Kaçar, UNESCO Dünya Kültür Mirası Geçici Listesi'ne alınan köprünün listeden çıkarılabileceğini kaydederek, "UNESCO'nun Dünya Kültür Mirası Listesi'nde kalabilmesi için aslına uygun restorasyon sürecinin yaşanmasıyla mümkün. UNESCO Dünya Kültür Mirası Geçici Listesi'nde kalabilmek için aslına ve orijinal durumuna uygun restorasyonun bir an önce yapılması gerekmektedir. Aksi halde geçici listede adaylık durumu sona erecektir. Ülkemiz ve tarihe, kütür varlıklarına, dünya ve insanlığın ortak mirasına saygı açısından da bu restorasyon çok acil ve anlamlıdır" diye konuştu.
UZUNKÖPRÜ'NÜN TARİHÇESİ
Uzunköprü, Edirne'nin Uzunköprü ilçesi, Ergene Nehri üzerinde, Osmanlı Devletinin 6'ncı padişahı Sultan 2'nci Murat döneminde, Mimar Muslihiddin tarafından, 1427-1443 yılları arasında inşa edilmiştir. 1270,41 metre uzunluğu ve 174 kemeri ile dünyanın günümüze ulaşan en uzun taş köprüsü olma özelliğine sahiptir.

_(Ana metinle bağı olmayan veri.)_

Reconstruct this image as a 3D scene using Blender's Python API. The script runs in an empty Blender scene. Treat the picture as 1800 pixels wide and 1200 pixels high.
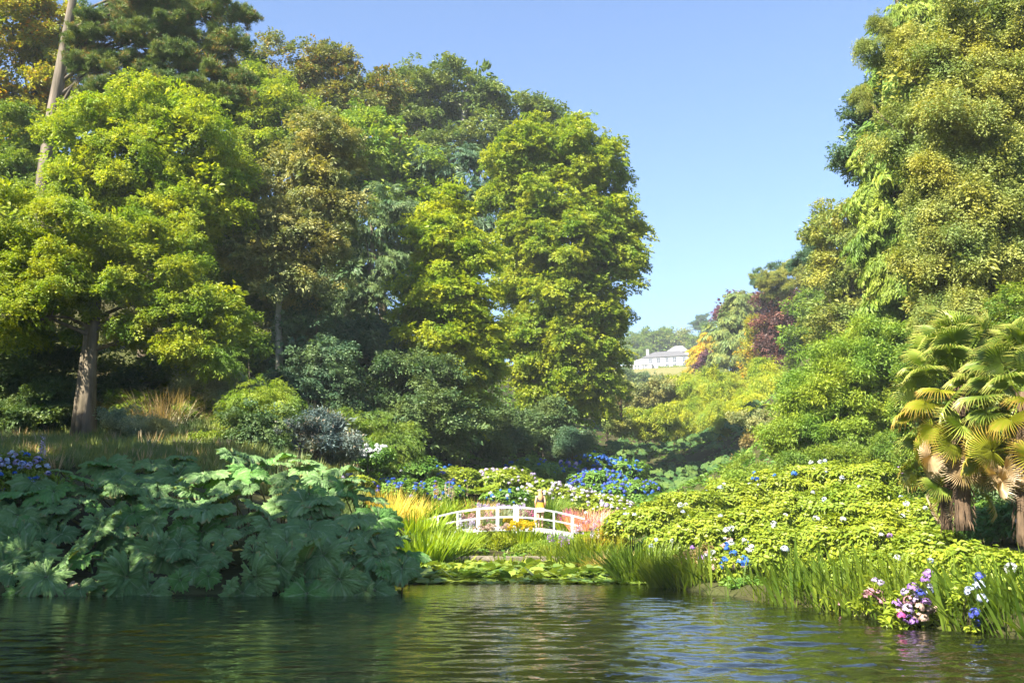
import bpy, bmesh, math, random
import numpy as np
from mathutils import Vector, Matrix, Euler

R = math.radians
random.seed(7)
rng = np.random.default_rng(7)
scene = bpy.context.scene
COL = scene.collection

# ------------------------------------------------------------------ camera, sky, sun, exposure
F, PITCH, EYE = 1750.0, R(10.4), 1.65          # focal length in photo pixels (1800 wide), tilt, eye height over the pond
cam_data = bpy.data.cameras.new('camera')
cam_data.sensor_fit = 'HORIZONTAL'; cam_data.sensor_width = 36; cam_data.lens = 36 * F / 1800
cam_data.clip_start = .1; cam_data.clip_end = 6000
cam = bpy.data.objects.new('camera', cam_data); COL.objects.link(cam)
cam.location = (0, 0, EYE); cam.rotation_euler = (R(90) + PITCH, 0, 0)
scene.camera = cam

SUN_AZ, SUN_EL = (-0.69, -0.724), R(43)          # horizontal direction towards the sun, its elevation
world = bpy.data.worlds.new('World'); scene.world = world; world.use_nodes = True
wn = world.node_tree.nodes
sky = wn.new('ShaderNodeTexSky'); sky.sky_type = 'NISHITA'; sky.sun_disc = False
sky.sun_elevation = SUN_EL; sky.sun_rotation = math.atan2(SUN_AZ[0], SUN_AZ[1])
sky.altitude = 0; sky.air_density = 1.0; sky.dust_density = .5; sky.ozone_density = 8.0
hs = wn.new('ShaderNodeHueSaturation'); hs.inputs['Saturation'].default_value = .92
world.node_tree.links.new(sky.outputs[0], hs.inputs['Color']); world.node_tree.links.new(hs.outputs[0], wn['Background'].inputs[0])
wn['Background'].inputs[1].default_value = .068
sd = bpy.data.lights.new('sun', 'SUN'); sd.energy = 5.0; sd.angle = R(.5); sd.color = (1, .91, .73)
sun = bpy.data.objects.new('sun', sd); COL.objects.link(sun)
sun.rotation_euler = Vector((SUN_AZ[0] * math.cos(SUN_EL), SUN_AZ[1] * math.cos(SUN_EL), math.sin(SUN_EL))).to_track_quat('Z', 'Y').to_euler()
vs = scene.view_settings
vs.view_transform = 'Standard'; vs.look = 'None'; vs.gamma = 1; vs.use_curve_mapping = False; vs.exposure = 2.1
cy = scene.cycles
cy.max_bounces = 8; cy.diffuse_bounces = 5; cy.glossy_bounces = 2; cy.transmission_bounces = 6; cy.transparent_max_bounces = 4
cy.caustics_reflective = False; cy.caustics_refractive = False; cy.use_denoising = True
cy.sample_clamp_indirect = 6

# ------------------------------------------------------------------ helpers
def W(u, v, d):
    """Photo pixel (1800x1200) at forward distance d -> world point."""
    xc, yc = (u - 900) / F, (600 - v) / F
    t = d / (math.cos(PITCH) - yc * math.sin(PITCH))
    return np.array([xc * t, d, EYE + t * (math.sin(PITCH) + yc * math.cos(PITCH))])
def PX(v, d):                                   # metres per photo pixel at that place
    return d / (math.cos(PITCH) - (600 - v) / F * math.sin(PITCH)) / F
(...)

Köprünün üç kemerinin, aradan geçen süre içinde bugünkü Uzunköprü ilçe merkezine bağlanan yolun altında kaldığı düşünülmektedir. Kireçtaşı ve traverten cinsi kesme taş blokları ile inşa edilen köprünün, alüvyon zemin üzerine oturtulan temelleri enerji sönümleyici ahşap ızgara sistemi üzerine inşa edilmiştir. Köprünün kemerleri çoğunlukla çift merkezli sivri kemer formundadır, ancak dairesel ve basık dairesel formlarda kemerleri de mevcuttur. Köprü, Orta Asya'dan-Balkanlara kadar geniş bir coğrafyada faklı kültürleri bünyesinde toplayan Osmanlı'nın, sanat ve estetik anlayışından motifler de taşımaktadır. Köprünün kemerlerinde, genellikle ise kilit taşı üzerinde yer alan bezeme ögelerinde, geometrik motifler, bitki ve hayvan figürleri, merkezi veya Rumi palmetler yer almaktadır. Bu anıtsal su yapısı, kullanılan malzemenin seçimi, ayakların yerleştirilmesi, kemer açıklıklarının belirlenmesi, yükseklik eğimlerinin hesaplanmasındaki mühendislik bilgisi sayesinde, uzunluğuna rağmen, zorlu doğa şartları altında 6 asıra yakın bir süre ayakta kalmıştır.